La sequenza del crepaccio
l’ho discussa con Mauro Boselli che, a differenza di me, è invece un provetto
alpinista.
E’ stato lui a suggerire
la tecnica con cui Boswell pianta la piccozza nel ghiaccio e vi arrotola
attorno la corda a cui restano appesi gli alpinisti caduti. Va detto che sul
ghiacciaio c’è sempre uno strato di neve ghiacciata, non è una pista di
pattinaggio, e le piccozze sono fatte apposta per esservi piantate in
profondità in caso di pericolo.
Boselli sostiene (e io
spero di riferire il suo pensiero senza attribuirgli castronerie mie) che non
si muore per il colpo di frusta cadendo da una così piccola altezza. Cioè, si
può morire se un alpinista cade per cento metri e resta appeso, ma Zagor e
compagni sono caduti per dieci metri, non per cento. Quello che è caduto di più
è Lachman (il primo), che infatti è svenuto. Poi Zagor è una roccia, non sviene,
e meno che mai svengono i tre sopra di lui caduti per ancor minor altezza.

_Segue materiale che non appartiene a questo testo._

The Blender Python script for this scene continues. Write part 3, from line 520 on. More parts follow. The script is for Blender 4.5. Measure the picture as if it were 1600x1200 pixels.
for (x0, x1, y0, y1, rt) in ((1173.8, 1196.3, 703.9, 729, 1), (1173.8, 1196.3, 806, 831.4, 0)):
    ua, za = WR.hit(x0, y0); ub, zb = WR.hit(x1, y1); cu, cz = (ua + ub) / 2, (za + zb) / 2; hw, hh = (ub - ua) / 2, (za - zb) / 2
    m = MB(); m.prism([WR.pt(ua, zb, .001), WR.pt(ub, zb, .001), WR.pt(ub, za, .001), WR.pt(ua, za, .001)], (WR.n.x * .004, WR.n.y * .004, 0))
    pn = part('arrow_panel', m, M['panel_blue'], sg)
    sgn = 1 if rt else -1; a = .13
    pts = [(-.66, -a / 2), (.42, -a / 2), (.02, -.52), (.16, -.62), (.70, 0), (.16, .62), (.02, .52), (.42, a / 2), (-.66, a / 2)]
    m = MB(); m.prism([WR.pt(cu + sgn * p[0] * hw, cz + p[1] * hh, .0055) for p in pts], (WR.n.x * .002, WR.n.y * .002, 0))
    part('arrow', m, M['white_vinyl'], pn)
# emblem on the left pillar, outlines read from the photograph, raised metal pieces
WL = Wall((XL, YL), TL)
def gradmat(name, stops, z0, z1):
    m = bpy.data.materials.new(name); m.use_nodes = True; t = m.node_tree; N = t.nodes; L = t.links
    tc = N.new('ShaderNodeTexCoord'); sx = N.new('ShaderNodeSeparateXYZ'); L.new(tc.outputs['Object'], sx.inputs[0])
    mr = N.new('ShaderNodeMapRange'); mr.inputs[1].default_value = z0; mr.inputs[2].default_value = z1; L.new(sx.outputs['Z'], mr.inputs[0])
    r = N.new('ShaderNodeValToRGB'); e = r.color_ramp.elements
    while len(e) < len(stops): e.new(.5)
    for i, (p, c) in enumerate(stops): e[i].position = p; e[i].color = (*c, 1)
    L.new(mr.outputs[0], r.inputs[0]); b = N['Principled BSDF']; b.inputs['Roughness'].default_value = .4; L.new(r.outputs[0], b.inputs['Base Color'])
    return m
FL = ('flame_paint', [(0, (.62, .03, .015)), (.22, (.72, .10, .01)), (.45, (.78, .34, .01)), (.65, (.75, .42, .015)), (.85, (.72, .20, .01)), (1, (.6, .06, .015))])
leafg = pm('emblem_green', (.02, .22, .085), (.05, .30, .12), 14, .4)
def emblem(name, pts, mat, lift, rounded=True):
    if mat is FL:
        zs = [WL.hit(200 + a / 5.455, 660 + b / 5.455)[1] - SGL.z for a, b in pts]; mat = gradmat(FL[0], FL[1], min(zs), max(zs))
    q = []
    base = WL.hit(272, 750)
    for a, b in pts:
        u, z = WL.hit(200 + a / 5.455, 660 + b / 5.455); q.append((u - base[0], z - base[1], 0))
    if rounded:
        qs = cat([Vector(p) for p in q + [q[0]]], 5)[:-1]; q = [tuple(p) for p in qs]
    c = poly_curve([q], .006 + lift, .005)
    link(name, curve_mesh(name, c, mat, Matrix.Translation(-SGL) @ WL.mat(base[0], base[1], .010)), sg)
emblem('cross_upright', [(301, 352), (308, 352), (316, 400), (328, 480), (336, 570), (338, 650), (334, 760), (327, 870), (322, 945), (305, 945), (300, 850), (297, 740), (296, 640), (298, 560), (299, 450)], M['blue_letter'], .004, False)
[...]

Le corde poi sono state legate in modo tale da non
stringere a cappio i toraci, dunque non c’è neppure pericolo di sfondamento
delle costole e dei polmoni. Casomai c’è da chiedersi se una corda di canapa
possa reggere il peso di quattro uomini, ma evidentemente quella corda ha
retto.
Boselli dice che nel
fumetto ciò che manca è far vedere come hanno fatto gli alpinisti appesi, dopo
la caduta di Zagor, ad arrampicarsi su: occorrono manovre un po’ complicate che
non sono state mostrate ai lettori per brevità.
Personalmente ho tratto
spunto per quella scena, oltre che da La morte sospesa, anche da Vertical Limits:
chi l’ha visto, ricorderà che il film comincia con una famiglia di alpinisti
(padre e due figli) che cadono mentre si arrampicano su una parete verticale,
restando appesi alle corde. Il padre si sacrifica tagliando la corda, per
salvare i figli. Nessuno di loro muore per il colpo di frusta”.